■ Set task
Retype the material word for word.

===

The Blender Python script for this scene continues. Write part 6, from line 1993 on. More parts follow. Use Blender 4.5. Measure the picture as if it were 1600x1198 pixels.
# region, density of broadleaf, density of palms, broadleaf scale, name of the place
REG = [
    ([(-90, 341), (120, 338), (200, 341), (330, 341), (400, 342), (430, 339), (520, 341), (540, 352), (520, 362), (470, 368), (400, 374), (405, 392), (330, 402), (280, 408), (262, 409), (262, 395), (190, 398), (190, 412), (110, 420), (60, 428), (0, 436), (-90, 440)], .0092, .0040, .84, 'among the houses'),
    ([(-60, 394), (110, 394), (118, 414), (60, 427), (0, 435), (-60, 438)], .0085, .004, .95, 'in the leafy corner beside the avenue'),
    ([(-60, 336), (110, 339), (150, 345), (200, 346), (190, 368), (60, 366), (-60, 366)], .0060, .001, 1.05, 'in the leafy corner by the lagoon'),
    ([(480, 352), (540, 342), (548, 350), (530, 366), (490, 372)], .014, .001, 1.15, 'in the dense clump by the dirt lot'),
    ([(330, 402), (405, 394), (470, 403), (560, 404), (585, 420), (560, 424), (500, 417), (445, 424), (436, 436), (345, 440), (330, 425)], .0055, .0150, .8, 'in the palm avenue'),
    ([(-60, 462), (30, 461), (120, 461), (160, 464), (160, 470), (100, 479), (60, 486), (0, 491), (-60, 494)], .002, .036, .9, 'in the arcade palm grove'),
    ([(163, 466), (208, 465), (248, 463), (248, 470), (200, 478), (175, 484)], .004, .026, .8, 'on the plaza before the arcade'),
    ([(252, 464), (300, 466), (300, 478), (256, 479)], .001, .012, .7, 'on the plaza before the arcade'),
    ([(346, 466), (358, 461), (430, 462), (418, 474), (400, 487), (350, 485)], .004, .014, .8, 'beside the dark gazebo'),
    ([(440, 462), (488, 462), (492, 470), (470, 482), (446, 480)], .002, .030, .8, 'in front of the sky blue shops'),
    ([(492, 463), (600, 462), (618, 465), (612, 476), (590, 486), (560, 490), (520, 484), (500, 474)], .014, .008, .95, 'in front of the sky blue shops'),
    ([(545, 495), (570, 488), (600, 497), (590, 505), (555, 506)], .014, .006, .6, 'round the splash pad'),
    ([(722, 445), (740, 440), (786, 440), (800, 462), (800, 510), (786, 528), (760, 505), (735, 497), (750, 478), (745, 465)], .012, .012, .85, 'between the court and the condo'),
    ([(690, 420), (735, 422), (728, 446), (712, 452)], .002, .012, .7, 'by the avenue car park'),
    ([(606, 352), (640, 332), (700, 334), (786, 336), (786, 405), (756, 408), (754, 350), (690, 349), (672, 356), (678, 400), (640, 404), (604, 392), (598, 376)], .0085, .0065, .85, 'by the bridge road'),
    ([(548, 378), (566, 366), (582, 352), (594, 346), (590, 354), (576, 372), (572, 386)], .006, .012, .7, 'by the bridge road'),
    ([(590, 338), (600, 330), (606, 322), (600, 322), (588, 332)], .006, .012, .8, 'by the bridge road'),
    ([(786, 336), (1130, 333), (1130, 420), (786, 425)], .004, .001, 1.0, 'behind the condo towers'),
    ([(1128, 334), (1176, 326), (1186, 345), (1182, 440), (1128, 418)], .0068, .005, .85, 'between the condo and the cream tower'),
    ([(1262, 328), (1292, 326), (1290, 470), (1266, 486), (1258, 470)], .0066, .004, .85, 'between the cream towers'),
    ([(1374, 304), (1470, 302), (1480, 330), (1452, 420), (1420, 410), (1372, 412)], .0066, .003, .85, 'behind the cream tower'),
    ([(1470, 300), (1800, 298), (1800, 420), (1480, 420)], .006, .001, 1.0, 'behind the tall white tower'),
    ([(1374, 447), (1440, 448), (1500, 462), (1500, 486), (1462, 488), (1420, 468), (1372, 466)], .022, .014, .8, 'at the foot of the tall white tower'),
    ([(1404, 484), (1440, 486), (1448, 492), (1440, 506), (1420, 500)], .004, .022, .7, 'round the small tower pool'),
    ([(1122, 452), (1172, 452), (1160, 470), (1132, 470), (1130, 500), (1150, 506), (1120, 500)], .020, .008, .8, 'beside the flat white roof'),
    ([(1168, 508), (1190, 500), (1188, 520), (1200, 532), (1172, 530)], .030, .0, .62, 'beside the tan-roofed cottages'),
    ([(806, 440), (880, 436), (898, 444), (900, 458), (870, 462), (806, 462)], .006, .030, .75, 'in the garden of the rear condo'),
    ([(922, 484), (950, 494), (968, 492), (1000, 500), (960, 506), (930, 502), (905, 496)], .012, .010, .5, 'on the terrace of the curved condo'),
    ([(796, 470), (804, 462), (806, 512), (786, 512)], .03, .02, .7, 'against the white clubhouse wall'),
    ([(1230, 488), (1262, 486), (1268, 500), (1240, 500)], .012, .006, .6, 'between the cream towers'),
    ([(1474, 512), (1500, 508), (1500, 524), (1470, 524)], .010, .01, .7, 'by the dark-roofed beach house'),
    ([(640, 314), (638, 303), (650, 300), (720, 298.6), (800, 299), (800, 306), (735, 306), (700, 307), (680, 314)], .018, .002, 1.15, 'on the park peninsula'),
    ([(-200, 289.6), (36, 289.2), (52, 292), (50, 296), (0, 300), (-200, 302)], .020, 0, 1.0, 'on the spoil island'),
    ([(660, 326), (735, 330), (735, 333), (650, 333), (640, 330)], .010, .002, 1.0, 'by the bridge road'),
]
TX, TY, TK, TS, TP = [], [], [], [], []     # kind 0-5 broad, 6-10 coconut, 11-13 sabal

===

■ Solution to this exercise
The Blender Python script for this scene continues. Write part 6, from line 1993 on. More parts follow. Use Blender 4.5. Measure the picture as if it were 1600x1198 pixels.
# region, density of broadleaf, density of palms, broadleaf scale, name of the place
REG = [
    ([(-90, 341), (120, 338), (200, 341), (330, 341), (400, 342), (430, 339), (520, 341), (540, 352), (520, 362), (470, 368), (400, 374), (405, 392), (330, 402), (280, 408), (262, 409), (262, 395), (190, 398), (190, 412), (110, 420), (60, 428), (0, 436), (-90, 440)], .0092, .0040, .84, 'among the houses'),
    ([(-60, 394), (110, 394), (118, 414), (60, 427), (0, 435), (-60, 438)], .0085, .004, .95, 'in the leafy corner beside the avenue'),
    ([(-60, 336), (110, 339), (150, 345), (200, 346), (190, 368), (60, 366), (-60, 366)], .0060, .001, 1.05, 'in the leafy corner by the lagoon'),
    ([(480, 352), (540, 342), (548, 350), (530, 366), (490, 372)], .014, .001, 1.15, 'in the dense clump by the dirt lot'),
    ([(330, 402), (405, 394), (470, 403), (560, 404), (585, 420), (560, 424), (500, 417), (445, 424), (436, 436), (345, 440), (330, 425)], .0055, .0150, .8, 'in the palm avenue'),
    ([(-60, 462), (30, 461), (120, 461), (160, 464), (160, 470), (100, 479), (60, 486), (0, 491), (-60, 494)], .002, .036, .9, 'in the arcade palm grove'),
    ([(163, 466), (208, 465), (248, 463), (248, 470), (200, 478), (175, 484)], .004, .026, .8, 'on the plaza before the arcade'),
    ([(252, 464), (300, 466), (300, 478), (256, 479)], .001, .012, .7, 'on the plaza before the arcade'),
    ([(346, 466), (358, 461), (430, 462), (418, 474), (400, 487), (350, 485)], .004, .014, .8, 'beside the dark gazebo'),
    ([(440, 462), (488, 462), (492, 470), (470, 482), (446, 480)], .002, .030, .8, 'in front of the sky blue shops'),
    ([(492, 463), (600, 462), (618, 465), (612, 476), (590, 486), (560, 490), (520, 484), (500, 474)], .014, .008, .95, 'in front of the sky blue shops'),
    ([(545, 495), (570, 488), (600, 497), (590, 505), (555, 506)], .014, .006, .6, 'round the splash pad'),
    ([(722, 445), (740, 440), (786, 440), (800, 462), (800, 510), (786, 528), (760, 505), (735, 497), (750, 478), (745, 465)], .012, .012, .85, 'between the court and the condo'),
    ([(690, 420), (735, 422), (728, 446), (712, 452)], .002, .012, .7, 'by the avenue car park'),
    ([(606, 352), (640, 332), (700, 334), (786, 336), (786, 405), (756, 408), (754, 350), (690, 349), (672, 356), (678, 400), (640, 404), (604, 392), (598, 376)], .0085, .0065, .85, 'by the bridge road'),
    ([(548, 378), (566, 366), (582, 352), (594, 346), (590, 354), (576, 372), (572, 386)], .006, .012, .7, 'by the bridge road'),
    ([(590, 338), (600, 330), (606, 322), (600, 322), (588, 332)], .006, .012, .8, 'by the bridge road'),
    ([(786, 336), (1130, 333), (1130, 420), (786, 425)], .004, .001, 1.0, 'behind the condo towers'),
    ([(1128, 334), (1176, 326), (1186, 345), (1182, 440), (1128, 418)], .0068, .005, .85, 'between the condo and the cream tower'),
    ([(1262, 328), (1292, 326), (1290, 470), (1266, 486), (1258, 470)], .0066, .004, .85, 'between the cream towers'),
    ([(1374, 304), (1470, 302), (1480, 330), (1452, 420), (1420, 410), (1372, 412)], .0066, .003, .85, 'behind the cream tower'),
    ([(1470, 300), (1800, 298), (1800, 420), (1480, 420)], .006, .001, 1.0, 'behind the tall white tower'),
    ([(1374, 447), (1440, 448), (1500, 462), (1500, 486), (1462, 488), (1420, 468), (1372, 466)], .022, .014, .8, 'at the foot of the tall white tower'),
    ([(1404, 484), (1440, 486), (1448, 492), (1440, 506), (1420, 500)], .004, .022, .7, 'round the small tower pool'),
    ([(1122, 452), (1172, 452), (1160, 470), (1132, 470), (1130, 500), (1150, 506), (1120, 500)], .020, .008, .8, 'beside the flat white roof'),
    ([(1168, 508), (1190, 500), (1188, 520), (1200, 532), (1172, 530)], .030, .0, .62, 'beside the tan-roofed cottages'),
    ([(806, 440), (880, 436), (898, 444), (900, 458), (870, 462), (806, 462)], .006, .030, .75, 'in the garden of the rear condo'),
    ([(922, 484), (950, 494), (968, 492), (1000, 500), (960, 506), (930, 502), (905, 496)], .012, .010, .5, 'on the terrace of the curved condo'),
    ([(796, 470), (804, 462), (806, 512), (786, 512)], .03, .02, .7, 'against the white clubhouse wall'),
    ([(1230, 488), (1262, 486), (1268, 500), (1240, 500)], .012, .006, .6, 'between the cream towers'),
    ([(1474, 512), (1500, 508), (1500, 524), (1470, 524)], .010, .01, .7, 'by the dark-roofed beach house'),
    ([(640, 314), (638, 303), (650, 300), (720, 298.6), (800, 299), (800, 306), (735, 306), (700, 307), (680, 314)], .018, .002, 1.15, 'on the park peninsula'),
    ([(-200, 289.6), (36, 289.2), (52, 292), (50, 296), (0, 300), (-200, 302)], .020, 0, 1.0, 'on the spoil island'),
    ([(660, 326), (735, 330), (735, 333), (650, 333), (640, 330)], .010, .002, 1.0, 'by the bridge road'),
]
TX, TY, TK, TS, TP = [], [], [], [], []     # kind 0-5 broad, 6-10 coconut, 11-13 sabal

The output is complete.